Tory MPs in disability pay row
By politics.co.uk staff
A proposal by Tory backbenchers to let disabled people opt out of the minimum wage to find work has been dismissed as "preposterous".
A private member's bill by Christopher Chope proposed allowing people with a disability to offer to work for lower than the minimum wage, currently at £5.93.
It attracted support from Shipley MP Philip Davies, who claimed mental health charity Mind had accepted "vulnerable" people would struggle to find work when competing with able candidates at the minimum wage.
"My view is that for some people, the national minimum wage may be more of a hindrance than a help," he told MPs.
"If those people who consider it is being a hindrance to them, and in my view that's some of the most vulnerable people in society, if they feel that for a short period of time, taking a lower rate of pay to help them get on their first rung of the jobs ladder, if they judge that that is a good thing, I don't see why we should be standing in their way."
Mr Chope argued that he did not want to undermine the minimum wage but complained that it stopped workers offering their services "at a price of their own choosing".

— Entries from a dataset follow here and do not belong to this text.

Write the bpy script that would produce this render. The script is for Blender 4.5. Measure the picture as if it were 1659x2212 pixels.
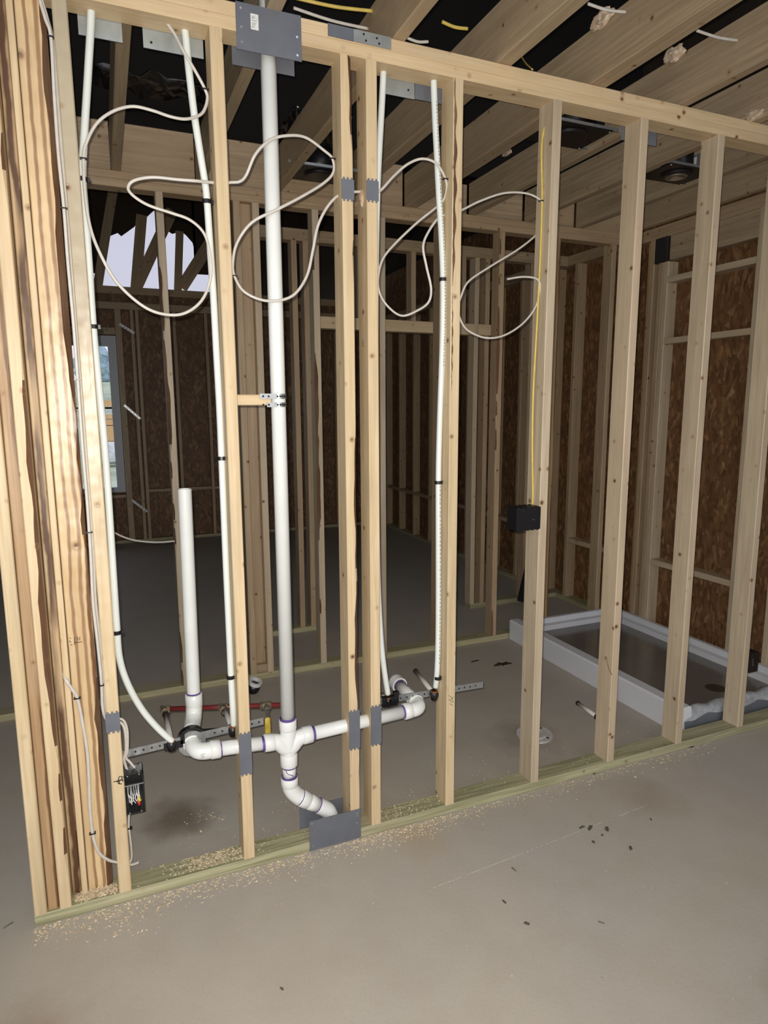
import bpy, bmesh, math, random
from mathutils import Vector, Matrix, Euler, noise as mnoise

for o in list(bpy.data.objects): bpy.data.objects.remove(o, do_unlink=True)
SC = bpy.context.scene
COL = SC.collection
PI = math.pi

# ------------------------------------------------------------------ camera
CAM_LOC = Vector((-1.1886, -2.1068, 1.6057))
CAM_ROT = Euler((math.radians(80.8757), math.radians(0.2517), math.radians(-22.9316)), 'XYZ')
FPX, IW, IH = 1416.2, 1659.0, 2212.0
cd = bpy.data.cameras.new('camera'); cam = bpy.data.objects.new('camera', cd); COL.objects.link(cam)
cam.location = CAM_LOC; cam.rotation_euler = CAM_ROT
cd.sensor_fit = 'HORIZONTAL'; cd.sensor_width = 36.0; cd.lens = FPX/IW*36.0
cd.clip_start = 0.02; cd.clip_end = 400
SC.camera = cam

# ------------------------------------------------------------------ light and exposure
W = bpy.data.worlds.new('world'); SC.world = W; W.use_nodes = True
wn = W.node_tree; bg = wn.nodes['Background']
bg.inputs[0].default_value = (0.86, 0.90, 1.0, 1); bg.inputs[1].default_value = 1.25
# the telephone's own flash, beside its lens
fl = bpy.data.lights.new('phone_flash', 'SPOT'); flo = bpy.data.objects.new('phone_flash', fl); COL.objects.link(flo)
R3 = CAM_ROT.to_matrix()
flo.location = CAM_LOC + R3 @ Vector((-0.012, 0.018, 0.0)); flo.rotation_euler = CAM_ROT
fl.energy = 205; fl.color = (1.0, 0.95, 0.865); fl.shadow_soft_size = 0.004
fl.spot_size = math.radians(130); fl.spot_blend = 0.75
SC.view_settings.view_transform = 'Standard'; SC.view_settings.look = 'None'
SC.view_settings.gamma = 1.0; SC.view_settings.use_curve_mapping = False
SC.view_settings.exposure = 0.0

def at(px, py, ax, val):
    """the point of the plane ax = val seen at pixel (px, py) of the photograph"""
    d = R3 @ Vector(((px-IW/2)/FPX, -(py-IH/2)/FPX, -1.0)); i = 'xyz'.index(ax)
    return CAM_LOC + d*((val-CAM_LOC[i])/d[i])

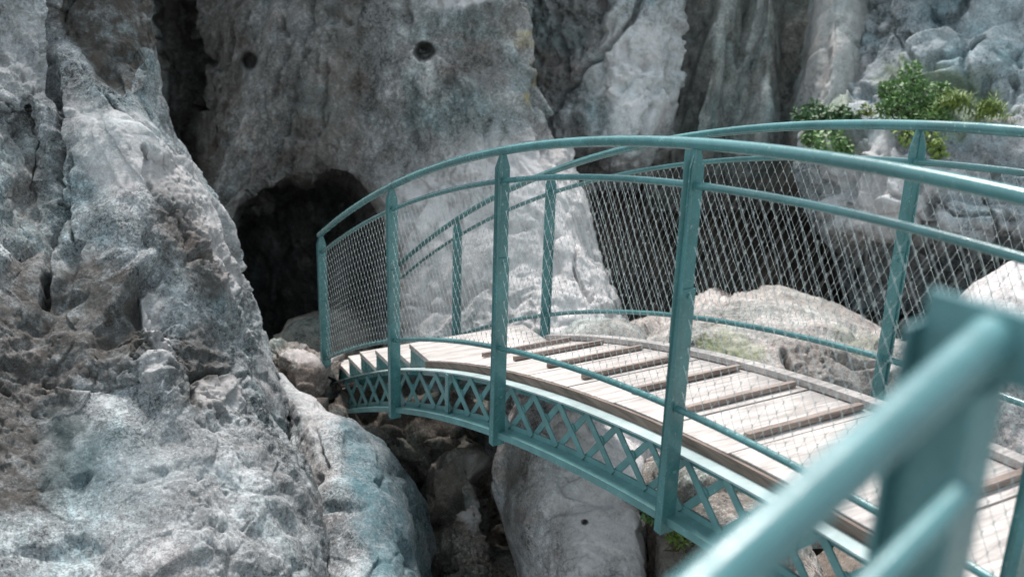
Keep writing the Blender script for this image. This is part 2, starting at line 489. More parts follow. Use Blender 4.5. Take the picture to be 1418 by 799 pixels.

"We discriminate against those who are young or inexperienced or seeking on-the-job training," he claimed.
"We prevent people from agreeing to cut their wages to protect their jobs and we impose nationally uniform rules on on the job market, ignoring regional and local variations."
Sophie Corlett, Mind's director of external relations, said people with mental health problems should not be considered as a source of "cheap labour".
"It is simply unacceptable that fewer than four in ten employers will currently consider employing someone with a mental health problem," she said.
"We should be trying be educate employers and challenge negative attitudes towards mental health problems rather than forcing people with mental health problems to undercut their way in to the workforce."
Former Labour minister Denis MacShane quickly attacked the "assault" on the minimum wage, which is extremely unlikely to become law, in the Commons.
He called the minimum wage "that thin line that protects the poorest workers in this country from employer exploitation" and claimed the Tory MPs' idea was "the meanest, most miserable act, from a mean and miserable party that hates the working people of this country".
Tony Lloyd, chair of the parliamentary Labour party, pointed out that before the minimum wage young people worked as hairdressers for less than £1 an hour.
"Why did they take that work? Because they were young people who felt that they had to buy into the workplace," he said.
"They had to accept way below any acceptable level of remuneration and way below an income that anyone could seriously live on in the hope that it would give them the experience to carry on in the trade. That was wrong then and it would be wrong if we were to bring it back again."